--- start of ENTRIES SUPPLIED ---
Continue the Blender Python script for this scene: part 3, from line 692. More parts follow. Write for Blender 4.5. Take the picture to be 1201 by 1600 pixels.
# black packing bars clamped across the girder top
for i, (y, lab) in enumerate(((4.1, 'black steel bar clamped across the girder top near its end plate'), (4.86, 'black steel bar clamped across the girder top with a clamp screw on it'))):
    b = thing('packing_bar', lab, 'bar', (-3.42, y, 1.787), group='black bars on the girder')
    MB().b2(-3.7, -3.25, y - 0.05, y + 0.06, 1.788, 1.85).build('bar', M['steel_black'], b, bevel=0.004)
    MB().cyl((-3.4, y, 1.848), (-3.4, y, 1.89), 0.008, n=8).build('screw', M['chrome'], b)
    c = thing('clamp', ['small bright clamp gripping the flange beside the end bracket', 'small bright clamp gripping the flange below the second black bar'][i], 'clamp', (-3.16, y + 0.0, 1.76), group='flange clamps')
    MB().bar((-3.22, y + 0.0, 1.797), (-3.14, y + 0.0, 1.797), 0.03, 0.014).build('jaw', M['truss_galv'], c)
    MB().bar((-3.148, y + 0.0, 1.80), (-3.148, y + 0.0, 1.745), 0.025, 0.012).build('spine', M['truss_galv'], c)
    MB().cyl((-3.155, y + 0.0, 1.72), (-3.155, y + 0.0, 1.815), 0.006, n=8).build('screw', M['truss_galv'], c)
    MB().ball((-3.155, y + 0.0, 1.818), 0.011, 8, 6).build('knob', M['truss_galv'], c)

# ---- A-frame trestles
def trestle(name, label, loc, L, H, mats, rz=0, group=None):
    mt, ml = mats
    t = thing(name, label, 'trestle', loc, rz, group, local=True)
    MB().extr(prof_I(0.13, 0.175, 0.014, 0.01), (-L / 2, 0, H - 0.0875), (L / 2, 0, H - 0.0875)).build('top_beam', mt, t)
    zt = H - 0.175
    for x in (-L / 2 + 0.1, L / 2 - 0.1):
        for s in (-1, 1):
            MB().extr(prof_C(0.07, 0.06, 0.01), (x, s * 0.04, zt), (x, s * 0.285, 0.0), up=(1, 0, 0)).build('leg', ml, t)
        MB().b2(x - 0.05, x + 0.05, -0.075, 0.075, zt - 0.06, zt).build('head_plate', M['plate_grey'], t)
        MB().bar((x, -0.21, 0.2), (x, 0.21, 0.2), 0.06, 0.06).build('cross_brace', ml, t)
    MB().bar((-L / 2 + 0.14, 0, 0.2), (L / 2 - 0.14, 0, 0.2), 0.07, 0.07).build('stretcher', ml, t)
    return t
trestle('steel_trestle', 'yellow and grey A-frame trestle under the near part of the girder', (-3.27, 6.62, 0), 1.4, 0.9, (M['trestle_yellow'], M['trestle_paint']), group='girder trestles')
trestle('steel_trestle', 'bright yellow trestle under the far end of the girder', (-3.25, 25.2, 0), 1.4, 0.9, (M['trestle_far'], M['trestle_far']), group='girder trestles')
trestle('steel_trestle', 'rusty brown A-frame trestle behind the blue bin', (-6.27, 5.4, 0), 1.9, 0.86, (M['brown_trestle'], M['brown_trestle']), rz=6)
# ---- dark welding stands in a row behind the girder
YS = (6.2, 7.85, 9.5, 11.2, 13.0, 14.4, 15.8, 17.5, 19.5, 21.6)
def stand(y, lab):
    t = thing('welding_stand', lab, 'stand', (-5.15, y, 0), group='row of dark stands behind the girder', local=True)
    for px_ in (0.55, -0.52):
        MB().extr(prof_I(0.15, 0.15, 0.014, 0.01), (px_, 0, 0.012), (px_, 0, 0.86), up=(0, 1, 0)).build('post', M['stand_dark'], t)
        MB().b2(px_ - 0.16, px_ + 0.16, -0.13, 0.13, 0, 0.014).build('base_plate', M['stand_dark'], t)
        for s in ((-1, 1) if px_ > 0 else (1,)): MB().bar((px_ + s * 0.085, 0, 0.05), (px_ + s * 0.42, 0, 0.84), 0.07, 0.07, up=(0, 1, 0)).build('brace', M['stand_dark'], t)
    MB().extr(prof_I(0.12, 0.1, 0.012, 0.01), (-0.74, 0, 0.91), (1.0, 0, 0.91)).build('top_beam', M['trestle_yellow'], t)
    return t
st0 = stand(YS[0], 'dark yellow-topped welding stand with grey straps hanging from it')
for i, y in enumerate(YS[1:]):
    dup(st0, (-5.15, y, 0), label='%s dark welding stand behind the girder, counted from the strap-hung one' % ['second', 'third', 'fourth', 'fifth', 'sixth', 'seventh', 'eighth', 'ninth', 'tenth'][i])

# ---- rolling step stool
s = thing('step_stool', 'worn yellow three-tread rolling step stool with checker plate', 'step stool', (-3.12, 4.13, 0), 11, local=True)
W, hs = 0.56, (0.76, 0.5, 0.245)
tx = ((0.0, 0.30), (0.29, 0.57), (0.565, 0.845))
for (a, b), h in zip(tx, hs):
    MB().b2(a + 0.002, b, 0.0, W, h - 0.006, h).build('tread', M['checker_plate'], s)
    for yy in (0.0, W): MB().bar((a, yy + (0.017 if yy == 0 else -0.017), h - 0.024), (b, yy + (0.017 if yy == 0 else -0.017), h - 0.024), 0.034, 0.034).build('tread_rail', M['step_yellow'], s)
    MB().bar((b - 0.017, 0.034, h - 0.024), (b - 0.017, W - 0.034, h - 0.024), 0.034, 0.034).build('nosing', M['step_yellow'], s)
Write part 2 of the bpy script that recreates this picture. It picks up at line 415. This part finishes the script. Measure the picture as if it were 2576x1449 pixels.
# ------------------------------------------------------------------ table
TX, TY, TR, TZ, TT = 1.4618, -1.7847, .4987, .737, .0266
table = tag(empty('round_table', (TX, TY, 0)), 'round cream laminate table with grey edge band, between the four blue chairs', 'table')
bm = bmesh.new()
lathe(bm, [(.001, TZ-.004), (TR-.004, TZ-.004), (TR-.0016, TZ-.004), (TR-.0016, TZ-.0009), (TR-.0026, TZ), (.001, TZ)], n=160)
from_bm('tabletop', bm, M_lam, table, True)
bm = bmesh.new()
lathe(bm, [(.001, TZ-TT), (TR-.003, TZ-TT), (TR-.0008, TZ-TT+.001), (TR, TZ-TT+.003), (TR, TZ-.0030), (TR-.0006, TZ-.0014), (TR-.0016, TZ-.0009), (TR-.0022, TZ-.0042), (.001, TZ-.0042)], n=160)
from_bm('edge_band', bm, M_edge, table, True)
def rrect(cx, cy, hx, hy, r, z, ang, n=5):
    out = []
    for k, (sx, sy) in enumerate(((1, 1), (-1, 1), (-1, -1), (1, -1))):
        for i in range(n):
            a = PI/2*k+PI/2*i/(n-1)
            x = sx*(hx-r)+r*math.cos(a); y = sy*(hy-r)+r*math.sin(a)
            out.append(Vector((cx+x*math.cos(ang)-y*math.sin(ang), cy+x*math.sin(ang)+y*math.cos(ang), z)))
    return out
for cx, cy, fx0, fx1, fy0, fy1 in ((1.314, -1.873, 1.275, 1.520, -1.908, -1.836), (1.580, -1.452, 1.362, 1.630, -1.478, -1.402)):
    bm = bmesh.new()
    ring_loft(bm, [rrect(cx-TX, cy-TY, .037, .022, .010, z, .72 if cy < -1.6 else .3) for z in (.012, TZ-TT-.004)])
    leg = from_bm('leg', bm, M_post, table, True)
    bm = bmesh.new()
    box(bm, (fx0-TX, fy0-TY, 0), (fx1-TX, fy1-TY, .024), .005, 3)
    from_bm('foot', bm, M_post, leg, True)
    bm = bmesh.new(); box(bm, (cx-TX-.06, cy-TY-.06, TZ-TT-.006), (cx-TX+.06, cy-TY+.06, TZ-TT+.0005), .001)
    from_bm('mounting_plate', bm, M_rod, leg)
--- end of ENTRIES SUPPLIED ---
**DIRECTION:** Begin with the first line of the listing and copy exactly through the line that contains "MB().ball((-3.155, y +", please, keeping both ends and leaving out everything after.

**SOLUTION BELOW:**
Continue the Blender Python script for this scene: part 3, from line 692. More parts follow. Write for Blender 4.5. Take the picture to be 1201 by 1600 pixels.
# black packing bars clamped across the girder top
for i, (y, lab) in enumerate(((4.1, 'black steel bar clamped across the girder top near its end plate'), (4.86, 'black steel bar clamped across the girder top with a clamp screw on it'))):
    b = thing('packing_bar', lab, 'bar', (-3.42, y, 1.787), group='black bars on the girder')
    MB().b2(-3.7, -3.25, y - 0.05, y + 0.06, 1.788, 1.85).build('bar', M['steel_black'], b, bevel=0.004)
    MB().cyl((-3.4, y, 1.848), (-3.4, y, 1.89), 0.008, n=8).build('screw', M['chrome'], b)
    c = thing('clamp', ['small bright clamp gripping the flange beside the end bracket', 'small bright clamp gripping the flange below the second black bar'][i], 'clamp', (-3.16, y + 0.0, 1.76), group='flange clamps')
    MB().bar((-3.22, y + 0.0, 1.797), (-3.14, y + 0.0, 1.797), 0.03, 0.014).build('jaw', M['truss_galv'], c)
    MB().bar((-3.148, y + 0.0, 1.80), (-3.148, y + 0.0, 1.745), 0.025, 0.012).build('spine', M['truss_galv'], c)
    MB().cyl((-3.155, y + 0.0, 1.72), (-3.155, y + 0.0, 1.815), 0.006, n=8).build('screw', M['truss_galv'], c)
    MB().ball((-3.155, y + 0.0, 1.818), 0.011, 8, 6).build('knob', M['truss_galv'], c)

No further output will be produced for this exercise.